### DIRECTIONS FOR THIS TASK
Below are records; reproduce exactly the lines from the one that has "1073 pixels high." through the one that has "return obj('post', box(x0, x1, y0, y1, 0, H", ends included, and nothing more.

====== RECORDS FOR THE EXERCISE ======

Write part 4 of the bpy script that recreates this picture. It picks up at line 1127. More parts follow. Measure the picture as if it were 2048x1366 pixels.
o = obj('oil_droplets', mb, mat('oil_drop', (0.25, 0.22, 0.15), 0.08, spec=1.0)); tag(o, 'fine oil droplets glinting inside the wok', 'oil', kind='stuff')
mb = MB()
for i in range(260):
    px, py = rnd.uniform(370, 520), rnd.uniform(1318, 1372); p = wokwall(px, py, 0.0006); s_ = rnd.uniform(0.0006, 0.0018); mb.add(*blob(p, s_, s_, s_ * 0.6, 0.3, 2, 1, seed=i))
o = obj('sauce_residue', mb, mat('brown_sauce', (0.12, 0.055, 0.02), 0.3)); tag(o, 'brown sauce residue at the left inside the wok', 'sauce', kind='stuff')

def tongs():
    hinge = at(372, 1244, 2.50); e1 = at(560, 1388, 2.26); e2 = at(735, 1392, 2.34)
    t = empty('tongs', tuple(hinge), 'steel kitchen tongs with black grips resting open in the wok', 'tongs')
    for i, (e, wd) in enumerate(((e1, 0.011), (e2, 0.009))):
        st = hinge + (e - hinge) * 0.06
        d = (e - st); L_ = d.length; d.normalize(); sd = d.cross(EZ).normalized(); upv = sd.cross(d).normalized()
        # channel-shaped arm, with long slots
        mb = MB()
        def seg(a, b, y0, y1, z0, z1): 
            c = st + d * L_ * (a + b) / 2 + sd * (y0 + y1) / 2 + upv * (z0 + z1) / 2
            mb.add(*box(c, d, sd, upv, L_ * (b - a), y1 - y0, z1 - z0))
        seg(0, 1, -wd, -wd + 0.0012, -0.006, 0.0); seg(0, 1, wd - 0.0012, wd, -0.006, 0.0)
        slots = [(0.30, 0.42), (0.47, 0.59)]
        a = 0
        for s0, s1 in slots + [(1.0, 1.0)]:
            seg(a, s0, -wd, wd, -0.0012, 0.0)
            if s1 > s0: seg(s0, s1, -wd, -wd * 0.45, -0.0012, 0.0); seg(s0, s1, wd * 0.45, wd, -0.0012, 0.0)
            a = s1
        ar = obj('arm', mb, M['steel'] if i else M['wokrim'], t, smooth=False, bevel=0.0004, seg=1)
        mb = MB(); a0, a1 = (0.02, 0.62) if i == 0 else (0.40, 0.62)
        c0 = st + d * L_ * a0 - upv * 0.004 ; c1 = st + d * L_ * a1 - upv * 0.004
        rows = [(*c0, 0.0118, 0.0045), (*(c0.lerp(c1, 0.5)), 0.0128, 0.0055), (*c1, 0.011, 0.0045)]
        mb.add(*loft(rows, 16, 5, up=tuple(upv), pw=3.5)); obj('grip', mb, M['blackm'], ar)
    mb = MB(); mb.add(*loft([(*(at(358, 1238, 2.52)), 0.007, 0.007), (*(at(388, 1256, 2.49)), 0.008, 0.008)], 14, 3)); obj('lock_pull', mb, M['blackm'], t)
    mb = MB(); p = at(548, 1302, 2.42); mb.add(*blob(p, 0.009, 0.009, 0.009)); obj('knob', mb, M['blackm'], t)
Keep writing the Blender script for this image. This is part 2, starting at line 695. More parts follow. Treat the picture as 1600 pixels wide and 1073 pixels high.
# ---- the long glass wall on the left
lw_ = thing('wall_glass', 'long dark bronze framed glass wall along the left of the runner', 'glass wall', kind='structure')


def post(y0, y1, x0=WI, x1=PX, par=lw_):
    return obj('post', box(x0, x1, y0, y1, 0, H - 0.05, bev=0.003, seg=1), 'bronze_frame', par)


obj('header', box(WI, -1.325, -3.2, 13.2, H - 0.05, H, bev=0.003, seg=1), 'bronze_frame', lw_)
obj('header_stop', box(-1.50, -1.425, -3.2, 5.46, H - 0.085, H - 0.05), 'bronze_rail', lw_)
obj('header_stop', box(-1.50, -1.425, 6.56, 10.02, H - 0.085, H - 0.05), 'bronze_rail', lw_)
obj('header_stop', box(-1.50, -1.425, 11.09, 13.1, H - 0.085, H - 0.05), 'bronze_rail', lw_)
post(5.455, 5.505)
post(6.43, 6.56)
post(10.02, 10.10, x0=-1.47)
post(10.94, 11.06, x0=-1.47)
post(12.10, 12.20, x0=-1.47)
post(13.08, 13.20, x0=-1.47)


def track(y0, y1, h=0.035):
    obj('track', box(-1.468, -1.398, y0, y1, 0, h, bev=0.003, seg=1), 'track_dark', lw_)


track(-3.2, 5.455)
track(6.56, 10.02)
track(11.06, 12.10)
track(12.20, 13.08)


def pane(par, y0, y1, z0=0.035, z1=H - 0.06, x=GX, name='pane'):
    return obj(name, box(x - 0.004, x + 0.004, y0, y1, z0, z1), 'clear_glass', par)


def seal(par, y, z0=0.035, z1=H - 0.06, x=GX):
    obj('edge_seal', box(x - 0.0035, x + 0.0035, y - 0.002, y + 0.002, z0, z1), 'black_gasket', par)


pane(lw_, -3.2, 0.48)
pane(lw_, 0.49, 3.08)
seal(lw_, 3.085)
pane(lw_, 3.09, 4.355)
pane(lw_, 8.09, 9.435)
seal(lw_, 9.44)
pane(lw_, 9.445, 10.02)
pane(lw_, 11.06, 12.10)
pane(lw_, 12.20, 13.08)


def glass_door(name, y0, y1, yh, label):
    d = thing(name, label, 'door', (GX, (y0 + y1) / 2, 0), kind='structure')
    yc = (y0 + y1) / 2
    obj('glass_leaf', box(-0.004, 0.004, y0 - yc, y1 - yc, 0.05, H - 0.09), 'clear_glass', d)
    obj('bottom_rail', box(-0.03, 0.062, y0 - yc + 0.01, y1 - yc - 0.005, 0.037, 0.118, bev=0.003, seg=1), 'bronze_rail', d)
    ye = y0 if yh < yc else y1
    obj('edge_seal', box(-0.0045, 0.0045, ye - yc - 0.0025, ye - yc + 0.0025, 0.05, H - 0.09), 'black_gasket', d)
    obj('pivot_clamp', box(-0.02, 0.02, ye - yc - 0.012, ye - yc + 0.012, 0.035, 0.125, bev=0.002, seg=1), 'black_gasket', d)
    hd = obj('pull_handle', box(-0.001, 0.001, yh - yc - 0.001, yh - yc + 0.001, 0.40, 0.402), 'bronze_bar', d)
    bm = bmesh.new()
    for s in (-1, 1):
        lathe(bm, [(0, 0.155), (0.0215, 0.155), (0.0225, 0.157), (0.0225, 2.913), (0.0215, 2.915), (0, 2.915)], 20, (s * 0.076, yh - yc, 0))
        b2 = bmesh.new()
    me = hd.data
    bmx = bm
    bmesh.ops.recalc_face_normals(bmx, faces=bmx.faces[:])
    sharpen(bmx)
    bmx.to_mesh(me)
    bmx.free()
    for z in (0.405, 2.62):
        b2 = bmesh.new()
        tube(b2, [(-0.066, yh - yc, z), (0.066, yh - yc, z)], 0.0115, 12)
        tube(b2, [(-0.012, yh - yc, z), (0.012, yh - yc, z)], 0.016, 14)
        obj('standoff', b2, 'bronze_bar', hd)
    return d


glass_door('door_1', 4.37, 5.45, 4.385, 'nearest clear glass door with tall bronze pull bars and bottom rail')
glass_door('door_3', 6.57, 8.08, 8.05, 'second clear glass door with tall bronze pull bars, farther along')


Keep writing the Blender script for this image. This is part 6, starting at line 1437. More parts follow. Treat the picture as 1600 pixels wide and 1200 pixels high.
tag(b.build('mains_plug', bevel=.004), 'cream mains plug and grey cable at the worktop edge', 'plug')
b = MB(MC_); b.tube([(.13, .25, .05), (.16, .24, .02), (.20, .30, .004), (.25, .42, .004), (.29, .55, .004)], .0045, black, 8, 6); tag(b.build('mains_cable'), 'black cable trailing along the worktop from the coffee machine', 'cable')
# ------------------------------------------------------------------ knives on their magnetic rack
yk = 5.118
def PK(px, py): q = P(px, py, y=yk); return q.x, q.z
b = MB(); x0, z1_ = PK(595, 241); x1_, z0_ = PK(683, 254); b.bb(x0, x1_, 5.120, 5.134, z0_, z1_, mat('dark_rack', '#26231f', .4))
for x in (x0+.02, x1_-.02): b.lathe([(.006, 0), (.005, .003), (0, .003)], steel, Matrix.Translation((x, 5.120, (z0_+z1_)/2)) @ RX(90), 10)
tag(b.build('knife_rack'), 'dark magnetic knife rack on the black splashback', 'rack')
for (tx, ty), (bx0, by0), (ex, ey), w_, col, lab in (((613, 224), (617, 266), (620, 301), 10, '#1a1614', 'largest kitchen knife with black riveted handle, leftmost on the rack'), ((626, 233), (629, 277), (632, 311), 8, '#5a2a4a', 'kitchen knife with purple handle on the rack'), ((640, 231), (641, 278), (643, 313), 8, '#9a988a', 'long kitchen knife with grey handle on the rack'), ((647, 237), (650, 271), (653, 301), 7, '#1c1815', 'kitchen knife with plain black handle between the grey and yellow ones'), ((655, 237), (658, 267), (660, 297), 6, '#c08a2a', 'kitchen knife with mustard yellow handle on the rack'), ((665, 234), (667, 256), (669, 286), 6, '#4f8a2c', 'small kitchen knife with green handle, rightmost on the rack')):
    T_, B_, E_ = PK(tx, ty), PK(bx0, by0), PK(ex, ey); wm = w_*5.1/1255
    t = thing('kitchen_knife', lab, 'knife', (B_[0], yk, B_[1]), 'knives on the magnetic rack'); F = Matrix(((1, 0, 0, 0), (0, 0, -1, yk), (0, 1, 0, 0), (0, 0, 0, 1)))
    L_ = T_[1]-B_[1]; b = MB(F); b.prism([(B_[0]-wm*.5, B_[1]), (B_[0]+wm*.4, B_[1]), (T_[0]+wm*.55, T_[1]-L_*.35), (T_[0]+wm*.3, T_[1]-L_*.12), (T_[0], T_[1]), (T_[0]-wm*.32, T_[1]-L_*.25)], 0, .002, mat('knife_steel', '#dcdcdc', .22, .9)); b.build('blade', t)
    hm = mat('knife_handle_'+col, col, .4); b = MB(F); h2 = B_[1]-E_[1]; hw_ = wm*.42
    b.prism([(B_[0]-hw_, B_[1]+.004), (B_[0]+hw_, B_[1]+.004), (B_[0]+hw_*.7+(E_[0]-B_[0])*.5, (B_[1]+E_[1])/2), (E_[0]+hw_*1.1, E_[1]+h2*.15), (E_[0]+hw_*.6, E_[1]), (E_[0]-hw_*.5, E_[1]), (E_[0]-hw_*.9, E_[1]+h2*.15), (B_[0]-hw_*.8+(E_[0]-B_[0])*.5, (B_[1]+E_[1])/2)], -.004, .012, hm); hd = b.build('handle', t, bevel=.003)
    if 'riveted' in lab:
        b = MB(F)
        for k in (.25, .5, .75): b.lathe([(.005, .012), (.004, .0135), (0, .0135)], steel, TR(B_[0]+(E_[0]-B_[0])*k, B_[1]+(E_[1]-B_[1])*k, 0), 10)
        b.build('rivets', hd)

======

### ANSWER TO THIS EXERCISE
Keep writing the Blender script for this image. This is part 2, starting at line 695. More parts follow. Treat the picture as 1600 pixels wide and 1073 pixels high.
# ---- the long glass wall on the left
lw_ = thing('wall_glass', 'long dark bronze framed glass wall along the left of the runner', 'glass wall', kind='structure')


def post(y0, y1, x0=WI, x1=PX, par=lw_):
    return obj('post', box(x0, x1, y0, y1, 0, H - 0.05, bev=0.003, seg=1), 'bronze_frame', par)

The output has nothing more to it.